De l’immersion à l’émersion
Au fil de la visite, qui tient autant d’un programme initiatique que d’une pulsion scopique – poussant à regarder ce qu’on ne saurait voir –, le spectateur consent à abandonner le monde du dehors, celui codé, des normes et de la pudeur, pour se livrer à l’observation compulsive du monde du dedans, celui, souvent refoulé, derrière lequel on se cache. Il est ainsi question de voyeurisme, de sexe ou d’inceste, de dialogue avec les morts ou de situations limites, comme cette vidéo de L’homme qui tousse de Christian Boltanski, donnant la sensation d’étouffer soi-même. Mais aussi, et de manière plus subtile, l’exposition rappelle combien notre intérieur, si confortable et domestique soit-il, peut s’avérer paralysant. La vidéo Burn de Reynold Reynolds & Patrick Jolley devient l’allégorie de cet intérieur étouffant. Trop absorbés par leurs activités quotidiennes, les habitants d’une maison en feu sont incapables de réagir et se consument par déni de la réalité.

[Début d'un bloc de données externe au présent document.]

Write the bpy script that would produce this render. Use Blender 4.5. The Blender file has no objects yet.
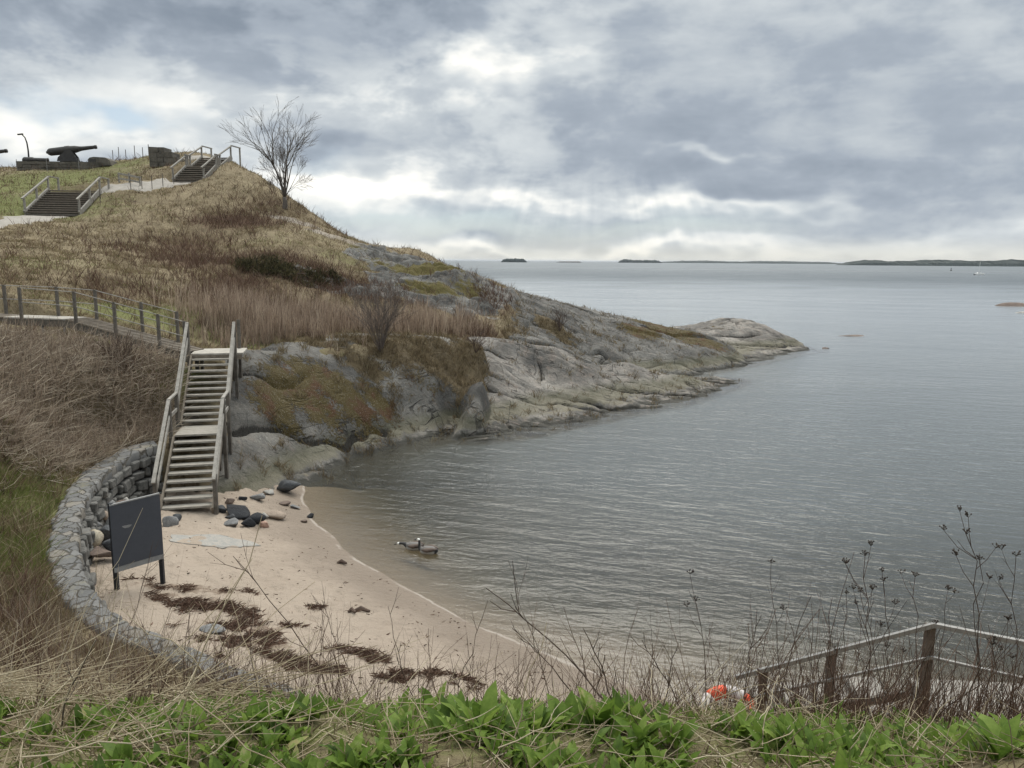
import bpy, bmesh, math, random
import numpy as np
from mathutils import Vector, Matrix
from mathutils.bvhtree import BVHTree

rnd = random.Random(7)
nrs = np.random.RandomState(11)
SC = bpy.context.scene
COL = SC.collection
R = math.radians

# ------------------------------------------------------------------ camera
HC, FPX, W, H = 7.0, 769.0, 1024, 768
PITCH, ROLL = R(9.12), R(0.43)
_r0, _u0 = np.array([1.0, 0, 0]), np.array([0, math.sin(PITCH), math.cos(PITCH)])
FW = np.array([0, math.cos(PITCH), -math.sin(PITCH)])
UP = _u0 * math.cos(ROLL) - _r0 * math.sin(ROLL)
RT = _r0 * math.cos(ROLL) + _u0 * math.sin(ROLL)
EYE = np.array([0, 0, HC])
cam = bpy.data.cameras.new('camera')
cam.sensor_width = 36.0
cam.lens = 36.0 * FPX / W
cam.clip_start, cam.clip_end = 0.1, 60000
camo = bpy.data.objects.new('camera', cam)
COL.objects.link(camo)
camo.matrix_world = Matrix(((RT[0], UP[0], -FW[0], EYE[0]), (RT[1], UP[1], -FW[1], EYE[1]),
                            (RT[2], UP[2], -FW[2], EYE[2]), (0, 0, 0, 1)))
SC.camera = camo


def ray(px, py):
    d = FW + RT * (px - W / 2) / FPX + UP * (H / 2 - py) / FPX
    return d / np.linalg.norm(d)


def P(px, py, D):                     # the point seen at a pixel, D metres ahead
    d = ray(px, py)
    return EYE + d * (D / d[1])


def PZ(px, py, z):                    # the point seen at a pixel, at height z
    d = ray(px, py)
    return EYE + d * ((z - HC) / d[2])


# ------------------------------------------------------------------ numpy noise
_perm = nrs.permutation(256)
_perm = np.concatenate([_perm, _perm, _perm])
_ang = nrs.rand(256) * 2 * np.pi
_gx, _gy = np.cos(_ang), np.sin(_ang)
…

Échappant de la sorte au piège de l’intériorité, perçue comme l’affirmation naïve de valeurs telles que l’intime, la personnalité, ou le self, Inside déplace son centre de cohérence et d’action vers une éthique du seuil. Pénétré, enveloppé, immergé, le spectateur vit davantage une expérience de marge, voire d’éclosion ou d’émersion. À l’instar du cocon protecteur dans lequel s’enroule HuXiaoyuan pour son installation vidéo No Reason Why, le visiteur entame une lutte intérieure. De cet ébat avec lui-même, son Surmoi ou l’autocensure, se dévoile la frontière ténue entre protection et enfermement, jardin secret et prison dorée. Ni tout à fait dedans ou dehors, l’exposition se vit comme une traversée composée de cavités, de trous, ou de couloirs, à la manière d’un doigt de gant retourné. Invagination donc, dont le processus tient plus d’une extériorisation que d’une stricte introspection. Car si l’enjeu est bien de s’observer soi-même de l’intérieur, l’action implique une relation spéculaire où, par un mouvement de phénoménalisation, on se tient à la fois en soi et hors de soi.
Chiasme
Ludique et angoissante, Inside se veut au fond une interrogation sur la réversibilité des pôles intérieur/extérieur, comme si le véritable outsider se jouait de l’intérieur. Plutôt que de heurter les conventions, il s’agit d’affoler les valeurs les plus solidement ancrées, de tendre vers une régression positive, nourrie de désirs infantiles, de bas instincts, ou du triomphe du refoulé. Les dessins de Dran, idéalement placés dans les escaliers du Palais, rendent compte de ces permutations. Non seulement, ils suggèrent une montée et une descente, comme les différents étages de la psyché, mais ils dénotent, de par le ton espiègle et enfantin qui les caractérisent, cette volonté de passer de l’autre côté du miroir. L’ordre des choses est inversé : toute « entrée est définitive » graffe Dran. « La sortie est à l’intérieur », peint Jean-Michel Alberola.
Au-delà d’un découpage binaire, opposant de manière simple et réductrice le dedans et le dehors, Inside tisse un « pli » au sein même d’un dispositif d’enveloppement et de visibilité exacerbée. De ce panopticon renversé émerge une sorte de chiasme, un rapport d’inversion, comme Le Refuge de Stéphane Thidet, cette cabane de bois, où l’on regarde par la fenêtre la pluie tombée à l’intérieur. Par cette réversibilité, dedans et dehors communiquent. Précisément parce que l’intérieur est déjà tissé avec l’extérieur, et inversement.
Au final, ce n’est plus tant l’espace des œuvres, la dimension immersive, ou leurs conditions de visibilité qui importent, mais notre propre disposition à voir ou ne pas voir, à franchir l’espace clos dans lequel on est constamment plongé. Si Inside se présente comme un travail introspectif, sorte de baromètre de nos craintes et de nos tabous, l’exposition se charge d’un supplément cathartique, susceptible de faire sortir de notre zone de confort. Comme un Dehors plus proche de toute intériorité.